What if the circumstances are different? What if it is like this, a more casual setting? If you are the supposed host do you feel the need to keep the conversation moving? I feel as though I need to have two open-ended questions ready to go at all times. It’s a party host function, I guess. I invited you here, and so I must make sure this doesn’t devolve into something wasteful. If you’re an invitee, though, do you bring more of a reaction-style to your computer screen? No board games necessary, right?

It’s flat, a coworker said, and you can see that. Everyone is just beginning to figure out the dynamics, I suppose. But it’s almost as good as being there, and you don’t have to drive home afterward, or clean up everyone’s dishes when they leave. Is it allowed to have a a nice show-and-tell? Maybe that becomes weird. I think there’s a cat show for cat people in this format. I also want, even in these basic chats, for there to be multiple camera angles and graphics (I’m making my own out of paper and tape.) and games on the screen. What would liven up a chat more than a handful of Connect Four games you’re playing against each person in the room?

You know what would? Custom backgrounds. And that’s where I’ll be spending some of my time later this week, making more of them.


31
Mar 20

Still a few leftover pictures

We’re going back to our roots!

When I took that photo I thought, Wow, that’s a lot of roots. But, somehow, it seems like less now. Maybe that’s a compression of the whole scene into a computer monitor rather than the several square feet of ground the tree’s lateral branches. Maybe I was just impressed by being outside.

This was a sad sight.

In the background you can see a field where, in happier times, soccer and football and whatever else is played by the little kids. It’s a nice park floating just above the nearby middle school, surrounded by a quiet walking path. But there can be no swinging, and no monkeying around on the monkey bars. The climbing parts have been fenced in. There were still a few kids playing in that field, however.

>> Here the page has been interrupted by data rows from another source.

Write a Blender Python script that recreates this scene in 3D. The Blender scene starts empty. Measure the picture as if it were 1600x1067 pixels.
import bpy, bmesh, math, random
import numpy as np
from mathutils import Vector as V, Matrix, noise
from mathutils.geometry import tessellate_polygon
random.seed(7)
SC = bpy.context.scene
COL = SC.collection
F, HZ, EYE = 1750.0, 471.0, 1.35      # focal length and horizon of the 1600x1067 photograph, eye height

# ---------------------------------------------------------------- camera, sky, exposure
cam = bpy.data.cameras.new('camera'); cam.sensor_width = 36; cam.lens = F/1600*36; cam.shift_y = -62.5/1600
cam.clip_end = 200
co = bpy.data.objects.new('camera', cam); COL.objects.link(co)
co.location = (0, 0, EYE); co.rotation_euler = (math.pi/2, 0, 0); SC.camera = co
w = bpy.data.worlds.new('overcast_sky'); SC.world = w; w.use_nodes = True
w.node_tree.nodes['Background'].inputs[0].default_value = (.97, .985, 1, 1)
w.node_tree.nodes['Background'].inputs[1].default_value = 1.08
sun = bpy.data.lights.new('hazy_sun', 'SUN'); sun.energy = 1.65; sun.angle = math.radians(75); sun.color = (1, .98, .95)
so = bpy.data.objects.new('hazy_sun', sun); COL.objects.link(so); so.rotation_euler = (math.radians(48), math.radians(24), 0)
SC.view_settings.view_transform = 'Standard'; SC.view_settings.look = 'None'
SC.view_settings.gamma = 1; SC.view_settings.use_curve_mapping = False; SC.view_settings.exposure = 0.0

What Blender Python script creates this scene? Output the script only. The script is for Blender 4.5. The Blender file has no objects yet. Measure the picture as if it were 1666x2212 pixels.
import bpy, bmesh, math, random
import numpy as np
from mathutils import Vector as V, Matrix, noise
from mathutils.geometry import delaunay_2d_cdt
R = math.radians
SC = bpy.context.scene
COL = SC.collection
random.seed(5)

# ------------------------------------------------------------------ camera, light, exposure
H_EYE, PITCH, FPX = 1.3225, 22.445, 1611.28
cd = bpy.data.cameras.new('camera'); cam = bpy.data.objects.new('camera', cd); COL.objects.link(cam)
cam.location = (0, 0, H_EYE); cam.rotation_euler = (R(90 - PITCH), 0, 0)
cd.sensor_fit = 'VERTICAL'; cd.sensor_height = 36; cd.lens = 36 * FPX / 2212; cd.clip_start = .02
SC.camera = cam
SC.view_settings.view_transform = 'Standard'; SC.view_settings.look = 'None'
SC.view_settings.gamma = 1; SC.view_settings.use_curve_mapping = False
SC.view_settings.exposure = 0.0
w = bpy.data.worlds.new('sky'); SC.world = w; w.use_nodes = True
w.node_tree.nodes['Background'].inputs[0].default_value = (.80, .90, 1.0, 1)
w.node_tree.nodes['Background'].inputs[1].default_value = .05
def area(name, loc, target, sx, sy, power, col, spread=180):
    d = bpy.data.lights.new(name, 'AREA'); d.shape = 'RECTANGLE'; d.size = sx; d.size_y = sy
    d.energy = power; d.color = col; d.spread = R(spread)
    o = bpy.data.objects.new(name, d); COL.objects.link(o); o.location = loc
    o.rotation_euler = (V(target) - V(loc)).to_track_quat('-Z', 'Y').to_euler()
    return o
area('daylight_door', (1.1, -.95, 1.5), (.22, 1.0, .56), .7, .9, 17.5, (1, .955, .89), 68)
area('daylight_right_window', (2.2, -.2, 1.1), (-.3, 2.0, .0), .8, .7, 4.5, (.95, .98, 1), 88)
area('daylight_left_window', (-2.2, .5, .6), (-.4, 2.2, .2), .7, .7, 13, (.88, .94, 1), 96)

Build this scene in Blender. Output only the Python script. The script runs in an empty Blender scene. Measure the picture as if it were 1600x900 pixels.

This was from our bike ride yesterday, which was a nice and easy ride.

I don’t know why some days are nice and easy, and others feel like the most inept demonstration of human ability possible. But in that little ride, I established four new PRs on various segments and felt about as strong as seems likely, so it was the former.

You would think the sport, at the professional levels at least, would have caught up to science on this, but no. We are left to acknowledge that, sometimes, we have good legs. And then, other times, we resign ourselves to realizing we don’t have good legs, we merely have meatsicles that just hang there and feet that pedal squares. Sometimes it is a demonstration of physical grace and power and ease. Other times that fish that doesn’t need a bicycle could do it better than you. And that’s always the day when you see people you know out on a ride of their own.